L’autrice démontre que l’historiographie du neuvième siècle a recomposé ces éléments pour répondre aux besoins d’une société impériale multiculturelle. C’est à ce moment que se figent les figures bibliques d’Abraham et de Moïse dans leur rôle de précurseurs légitimants, transformant une prédication locale en une religion à vocation universelle.

Imaginaire et présent : une cosmologie de la survie

La dernière partie sonde les peurs et les espoirs de l’homme des tribus pour mieux éclairer les confusions contemporaines. Chabbi décrit un univers mental où le ghayb n’est pas un mystère métaphysique mais l’angoisse de l’avenir immédiat, cet inconnu où le sort du clan se joue. Le surnaturel y est omniprésent, notamment via les djinns, ces êtres de feu propriétaires du désert que le Coran tente de repousser.

L’analyse de la création illustre ce principe de réalité : le texte coranique ne disserte pas sur l’origine du cosmos, mais célèbre le miracle de la vie par l’eau. Contre le concordisme qui croit lire la théorie du Big Bang dans le verset de la séparation (fatq) du ciel et de la terre (21:30), la philologue rétablit le sens agricole : il s’agit de l’ouverture du ciel par la pluie qui permet à la terre de s’ouvrir pour la végétation.

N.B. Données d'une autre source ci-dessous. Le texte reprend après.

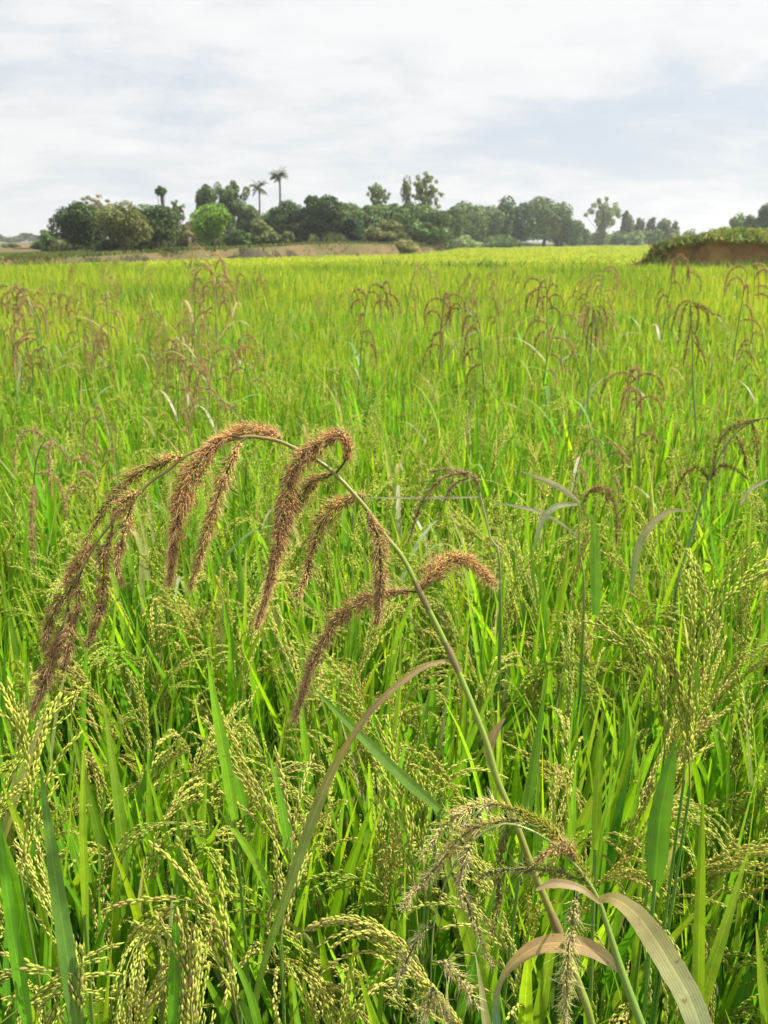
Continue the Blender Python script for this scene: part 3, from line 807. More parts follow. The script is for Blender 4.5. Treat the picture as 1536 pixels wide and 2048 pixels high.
tree('round_tree', 704, 428, 487, 54, 80, (0.035, 0.075, 0.03), 'small very dark dense tree on the bank at centre', group=TG, low=.04)
tree('shade_tree', 690, 404, 485, 92, 104, MID, 'mid green tree behind the small very dark tree', group=TG)
tree('shade_tree', 600, 440, 490, 40, 81, DARK, 'narrow dark tree between the two large dark trees', group=TG, low=.05)
tree('slender_tree', 757, 360, 480, 42, 112, PALE, 'tall thin airy tree standing alone above centre', group=TG, airy=.8, low=.45, n=2000)
tree('shade_tree', 745, 402, 485, 72, 106, MID, 'rounded tree below the lone airy tree', group=TG)
tree('shade_tree', 800, 400, 485, 92, 108, MID, 'mid green tree left of the sparse twin topped tree', group=TG)
tree('slender_tree', 813, 347, 480, 22, 118, PALE, 'very thin wispy tree next to the tall sparse tree', group=TG, airy=.9, low=.5, n=800)
tree('tall_tree', 852, 339, 480, 78, 120, PALE, 'tall sparse grey tree with open crown, highest of the centre', group=TG, airy=.9, low=.42, n=3200)
tree('shrub', 765, 441, 486, 92, 86, OLIVE, 'rounded yellowish olive shrub at centre of the bank', 'shrub', low=.02)
tree('shade_tree', 862, 410, 486, 96, 112, MID, 'full tree beneath the tall sparse tree', group=TG)
tree('shrub', 846, 445, 488, 64, 96, MID, 'grey green shrub right of the yellowish olive shrub', 'shrub', low=.02)
tree('shrub', 888, 450, 490, 30, 116, BRIGHT, 'small bright green bush at the end of the bank', 'shrub', low=.05, n=1200)
tree('shade_tree', 925, 402, 490, 84, 172, MID, 'tree at the left end of the long right grove', group=TG, low=.04, n=6000)
tree('shade_tree', 966, 384, 490, 110, 168, MID, 'broad domed tree, tallest of the long right grove', group=TG, low=.05, n=7000)
tree('shade_tree', 1003, 395, 492, 70, 172, DARK, 'dark tree right of the broad domed tree', group=TG, low=.04)
tree('shade_tree', 1042, 400, 492, 58, 176, DARK, 'narrow dark tree in the middle of the right grove', group=TG, low=.04)
tree('shade_tree', 1090, 389, 492, 100, 190, MID, 'big rounded tree near the right end of the grove', group=TG, low=.04, n=7000)
tree('shade_tree', 1128, 420, 490, 44, 196, DARK, 'lower tree leaning on the big rounded tree at the grove end', group=TG, low=.04, n=2400)
tree('shrub', 1152, 438, 488, 42, 210, MID, 'low round bush right of the grove end', 'shrub', low=.03, n=1800)
tree('tall_tree', 1210, 392, 482, 66, 235, PALE, 'tall open crowned tree standing apart on the right', group=TG, airy=.75, low=.25, n=3500)
tree('slender_tree', 1257, 415, 482, 30, 245, MID, 'narrow pointed tree right of the open crowned tree', group=TG, airy=.4, n=1500)
tree('slender_tree', 1282, 428, 482, 30, 240, MID, 'short tree second right of the open crowned tree', group=TG, airy=.4, n=1500)
tree('slender_tree', 1303, 430, 482, 30, 238, DARK, 'short dark tree third right of the open crowned tree', group=TG, airy=.2, n=1500)
tree('slender_tree', 1331, 430, 482, 36, 238, MID, 'short tree with two tips just above the earth bank end', group=TG, airy=.4, n=1500)
tree('slender_tree', 1351, 440, 482, 18, 240, MID, 'small thin tree behind the earth bank end', group=TG, airy=.5, n=700)
for i, (q, t_, w_) in enumerate([(1172, 448, 40), (1200, 452, 44), (1236, 455, 46), (1272, 458, 44), (1310, 452, 44), (1346, 455, 40), (1384, 458, 44), (1420, 455, 40)]):
    tree('shrub', q, t_, 486, w_, 228 + 6 * (i % 3), PALE if i % 2 else MID, 'low hazy bush in the far row below the right hand trees', 'shrub', 'row of far bushes on the right', low=.02, n=1000, airy=.2)
tree('shade_tree', 1478, 428, 470, 44, 160, MID, 'small tree over the earth bank, left of the right edge trees', group=TG, n=2500)
tree('shade_tree', 1508, 425, 470, 42, 150, DARK, 'dark low tree over the earth bank near the right edge', group=TG, n=2500)
tree('shade_tree', 1546, 399, 470, 54, 140, DARK, 'dark tree cut by the right edge above the bank', group=TG, n=3000)
tree('green_tree', 98, 457, 500, 54, 66, (0.14, 0.24, 0.08), 'light green small tree left of the left grove', group=TG, airy=.4, low=.15, n=2600)
tree('shrub', 84, 480, 500, 52, 70, (0.12, 0.22, 0.07), 'low light green bush beside the far left mound', 'shrub', low=.02, n=1600)
tree('shrub', 120, 478, 500, 40, 64, OLIVE, 'low dull bush at the foot of the left grove', 'shrub', low=.02, n=1200)
tree('shrub', 22, 488, 500, 40, 110, MID, 'hazy bush at the far left edge', 'shrub', low=.02, n=900)
for i, (q, t_, w_, c_) in enumerate([(215, 478, 60, DARK), (285, 480, 50, DARK)]):
    tree('shrub', q, t_, 505, w_, 58 + i, c_, ('dark undergrowth bush below the olive tree', 'dark undergrowth bush below the wide dark tree')[i], 'shrub', low=.02, n=1600)
tree('shrub', 572, 462, 490, 46, 80, OLIVE, 'olive bush at the foot of the dark trees', 'shrub', low=.02, n=1400)
tree('shrub', 1010, 468, 492, 80, 163, MID, 'low bush at the foot of the right grove', 'shrub', low=.02, n=1600)
tree('shrub', 930, 470, 492, 70, 160, PALE, 'pale low bush at the left foot of the right grove', 'shrub', low=.02, n=1600)
tree('shrub', 810, 480, 492, 60, 84, (0.30, 0.30, 0.12), 'dry straw coloured bush on the bank end', 'shrub', low=.02, n=1400)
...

Cette rigueur sémantique permet in fine d’affronter la crise de l’offense. En rappelant que le Coran interdit au Prophète d’être le surveillant des hommes (Coran 6:107), Jacqueline Chabbi invalide toute prétention humaine à exercer une vengeance sacrée. Elle exhume une société où l’on répondait à l’insulte par la satire, jamais par le meurtre, une société qui regorgeait, écrit-elle, de « caricatures en paroles ». Un rappel historique net : pour sortir de l’emprise, il faut cesser de fantasmer le texte pour, enfin, le lire.